Lo mejor estaba aún por ver. En un cuarto de desahogo, sepultadas por una montaña de libros viejos, había cinco cajas de madera y apariencia insignificante. Los auditores demoraron tres días en inventariar el contenido de aquellos cajones. Guardaban 800 joyas, casi todas de la esposa del dictador, valoradas en dos millones de dólares. Relicarios de oro con incrustaciones de brillantes, abanicos de marfil, broches de brillantes y esmeraldas, polveras de oro, las arras de la boda de Batista y Martha efectuada en la capilla de la finca el 24 de diciembre de 1948. El indio había sido el símbolo del Gobierno de Batista. Pues entre esas alhajas había una sortija de oro puro con la efigie de un indio que adorna el penacho de su cabeza con brillantes y otras piedras preciosas. Con todo, esto no era más que una pequeña parte de la fortuna del dictador. Aquello, sin embargo, no era lo mejor. Lo más valioso, dijo una empleada de la casa, llevaba ya mucho rato en Nueva York.
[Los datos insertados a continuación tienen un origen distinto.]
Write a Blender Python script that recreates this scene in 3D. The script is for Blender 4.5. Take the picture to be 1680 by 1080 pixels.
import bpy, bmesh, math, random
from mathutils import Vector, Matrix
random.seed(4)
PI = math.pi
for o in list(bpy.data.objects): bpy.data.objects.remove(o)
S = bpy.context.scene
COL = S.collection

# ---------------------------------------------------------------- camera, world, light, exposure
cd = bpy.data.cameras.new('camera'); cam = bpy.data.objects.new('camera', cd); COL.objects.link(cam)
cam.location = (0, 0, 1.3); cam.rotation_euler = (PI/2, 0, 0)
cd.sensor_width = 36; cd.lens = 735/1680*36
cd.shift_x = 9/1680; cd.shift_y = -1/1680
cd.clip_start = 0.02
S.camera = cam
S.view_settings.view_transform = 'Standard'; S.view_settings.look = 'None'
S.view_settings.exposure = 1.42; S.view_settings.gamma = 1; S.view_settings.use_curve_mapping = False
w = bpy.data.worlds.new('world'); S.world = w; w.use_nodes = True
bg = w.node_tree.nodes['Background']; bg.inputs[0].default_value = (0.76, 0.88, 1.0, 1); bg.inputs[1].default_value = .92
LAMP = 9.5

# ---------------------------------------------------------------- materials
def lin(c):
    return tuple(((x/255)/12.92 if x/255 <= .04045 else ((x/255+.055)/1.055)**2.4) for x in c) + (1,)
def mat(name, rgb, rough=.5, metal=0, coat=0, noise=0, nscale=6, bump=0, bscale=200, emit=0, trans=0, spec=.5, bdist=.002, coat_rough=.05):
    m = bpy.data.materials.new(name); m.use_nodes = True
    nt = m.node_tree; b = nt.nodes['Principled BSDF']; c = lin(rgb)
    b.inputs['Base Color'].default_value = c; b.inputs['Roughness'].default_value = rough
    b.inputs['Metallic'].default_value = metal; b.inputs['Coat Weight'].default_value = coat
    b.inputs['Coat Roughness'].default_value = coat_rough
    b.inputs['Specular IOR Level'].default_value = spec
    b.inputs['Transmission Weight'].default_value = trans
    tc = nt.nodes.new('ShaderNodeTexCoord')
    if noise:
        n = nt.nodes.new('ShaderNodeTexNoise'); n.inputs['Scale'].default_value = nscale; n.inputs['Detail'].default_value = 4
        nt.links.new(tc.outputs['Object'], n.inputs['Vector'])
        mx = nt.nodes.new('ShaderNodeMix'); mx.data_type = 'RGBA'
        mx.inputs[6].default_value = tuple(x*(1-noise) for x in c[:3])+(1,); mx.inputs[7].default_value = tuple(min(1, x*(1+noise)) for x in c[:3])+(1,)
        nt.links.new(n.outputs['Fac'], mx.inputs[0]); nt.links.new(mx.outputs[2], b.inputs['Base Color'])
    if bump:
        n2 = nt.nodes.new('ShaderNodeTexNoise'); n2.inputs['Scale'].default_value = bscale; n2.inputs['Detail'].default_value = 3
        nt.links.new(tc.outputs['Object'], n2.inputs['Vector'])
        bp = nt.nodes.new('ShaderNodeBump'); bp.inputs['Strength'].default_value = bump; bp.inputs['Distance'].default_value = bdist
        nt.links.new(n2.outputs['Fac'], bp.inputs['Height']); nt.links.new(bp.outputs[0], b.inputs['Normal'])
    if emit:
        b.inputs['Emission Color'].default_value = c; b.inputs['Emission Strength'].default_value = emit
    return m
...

Algunos de los primeros atentados planificados contra la vida del Comandante en Jefe quedaron en claro en fecha tan temprana como el mes de enero de 1959, hace 55 años. Un soldado del Ejército derrotado, detenido en El Cobre, confesó que con otros ex militares se gestaba un plan contra Fidel y para derrocar al Gobierno. Mezclado con los peregrinos que se dirigían al santuario, acechaba la ocasión para atacar un carro patrullero y apoderarse de su armamento. Una granada que portaba lo delató al hacer explosión.
También en aquellos días iniciales era detenido Allan Roberts Nye, un norteamericano de 32 años de edad. Pagado por la dictadura, que le ofreció diez mil dólares por su misión, subió a la Sierra Maestra con el pretexto de ofrecer a los rebeldes su experiencia de piloto. Eran otros los fines que perseguía. Nunca vio al Comandante en Jefe. Fue capturado en la montaña cuando ya Fidel llevaba semanas en La Habana. Le ocuparon un rifle de mira telescópica, un revólver 38 y abundante parque. El Jefe de la Revolución puso a Nye en manos de su madre y le pidió que lo sacara de Cuba y nunca más regresara.